E essa imagem, geralmente, é monocromática. É verdade que o consumidor daqui está menos resistente a cores vivas. Mas, mesmo assim, sete em cada dez carros vendidos, em média, são de tons neutros. O prata é a maioria.
- O consumidor acha que não vai cansar da cor. E que será mais fácil de revender um carro de tom neutro - observa Fantini.
Alguns carros sentiram isso na pele - ou melhor, na lataria. O vinho metálico do lançamento do Fiat Palio e o azul claro do Citroën C3 não fizeram sucesso. Em outras palavras, encalharam. Ultimamente, modelos com maior apelo de estilo conseguem vencer tal conservadorismo. No novo Uno, o índice de cores vivas é de 45% - na manjada família Palio, o número cai para 30%.
Tons excêntricos fazem sucesso em modelos pseudo fora de estrada. No Volks CrossFox, o laranja que lembra os antigos carros da Telerj representa 4% das vendas, enquanto o amarelo responde por 5% - diante do total, é algo considerável no mar de prata.
- O laranja era cor de lançamento, mas agradou e ficou - explica Henrique Sampaio.
Aliás, esses jipes de butique (automóveis de passeio que ganham penduricalhos fora de estrada) são outrs particularidade do Brasil. Trata-se de um nicho que está muito mais atrelado à imagem do que aà praticidade.

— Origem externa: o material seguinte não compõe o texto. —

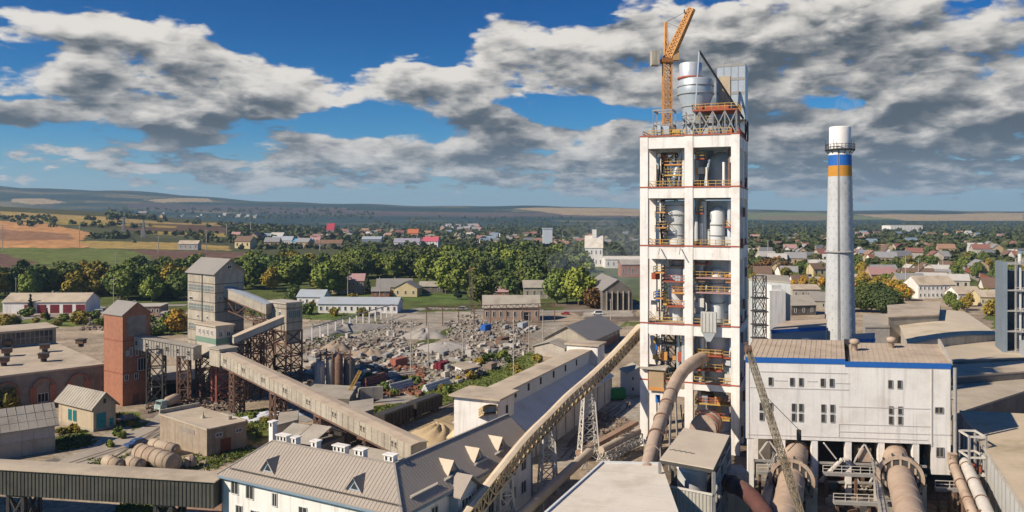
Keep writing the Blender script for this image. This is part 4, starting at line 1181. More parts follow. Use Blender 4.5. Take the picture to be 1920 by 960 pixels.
# low tubular conveyor right of the trestles, then its open truss up to the tower
root = thing('pipe_conveyor', 'low pale tubular conveyor running beside the trestles to the tower foot', 'conveyor', G(1040, 910, 0))
pts = [G(950, 990, 3.2), G(1105, 848, 3.2), P(1125, 855, 148), P(1197, 808, 166)]
pts[2] = pts[1] + Vector((2.4, 1.5, 0))
m = MB(); m.tube(pts[:2], .85, 14); part('tube_gallery', m, mat('pale_tube', (.46, .38, .29), .12, dirt=(.34, .26, .19), amt=.5), root)
m = MB(); a, b = pts[2], pts[3]
m.tube([a, b], .7, 10); part('upper_tube', m, mat('pale_tube', (.46, .38, .29)), root)
m = MB(); m.lattice(a - Vector((0, 0, 1.4)), b - Vector((0, 0, 1.4)), 2.0, 9, .17); part('truss', m, M_paleframe, root)
for f in (.08, .38, .7, .96):
    p = pts[0].lerp(pts[1], f); l = MB(); l.bar((p.x, p.y, 0), (p.x, p.y, 2.6), .3); l.bar((p.x - 1, p.y + 1.2, 0), (p.x, p.y, 2.5), .2); part('support', l, M_steel, root)
root = thing('belt_conveyor', 'dusty covered belt beyond the trestle on short legs', 'conveyor', G(1150, 810, 0))
a, b = G(1085, 850, 1.6), G(1192, 792, 2.4)
m = MB(); m.bar(a, b, 1.5, .8); part('cover', m, mat('brown_cover', (.3, .2, .14), .2), root)
for f in (.15, .4, .65, .9): p = a.lerp(b, f); l = MB(); l.bar((p.x, p.y, 0), p, .25); part('support', l, M_rust, root)
# ------------------------------------------------------------------ white preheater tower
TF = Fr(26.75, 168, -21)
TW, TD, CW = 20.1, 20.0, 1.65
M_cycw = mat('pale_cyclone', (.58, .60, .61), .07, .2, rough=.5, dirt=(.42, .42, .4), amt=.35)
LV = [13.8, 25.6, 41.7, 53.8, 64.4]             # top of each beam ring
BH = [1.3, 2.1, 2.6, 2.1, 2.4]
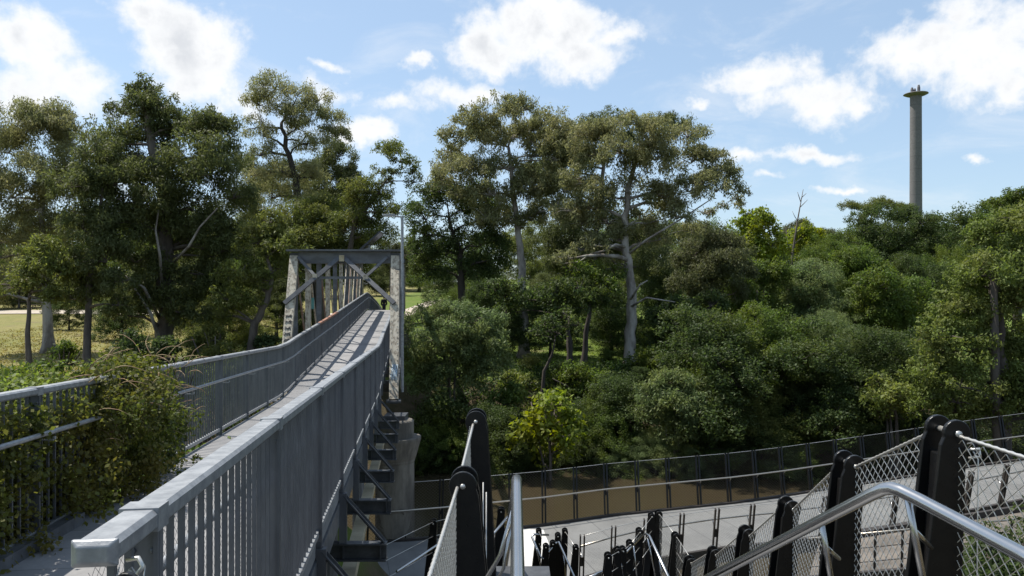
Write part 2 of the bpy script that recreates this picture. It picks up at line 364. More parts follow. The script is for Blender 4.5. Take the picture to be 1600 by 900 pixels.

Os atentos marqueteiros de plantão perceberam em pesquisas que 95% dos proprietários de utilitários jamais tinham usado o sistema 4x4. Foi o pretexto para o nascimento da linha Fiat Adventure, do Ford EcoSport e afins.
-Não é uma escolha racional, mas um carro para quem não quer passar desapercebido - Diz Nívea Ferradosa, diretora de marketing da Citroëm, que celebra as boas vendas do Aircross (cerca de 1.500 unidades por mês).
Para passar a imagem de aventureiro sem exercê-la, vale a embalagem. Por isso, esses veículos têm os mais variados enfeites. O mais emblemático é o estepe na tampa traseira, espécie de "cracha off road". Nesta nova ordem, a credencial é mais usada em shoppings do que na lama.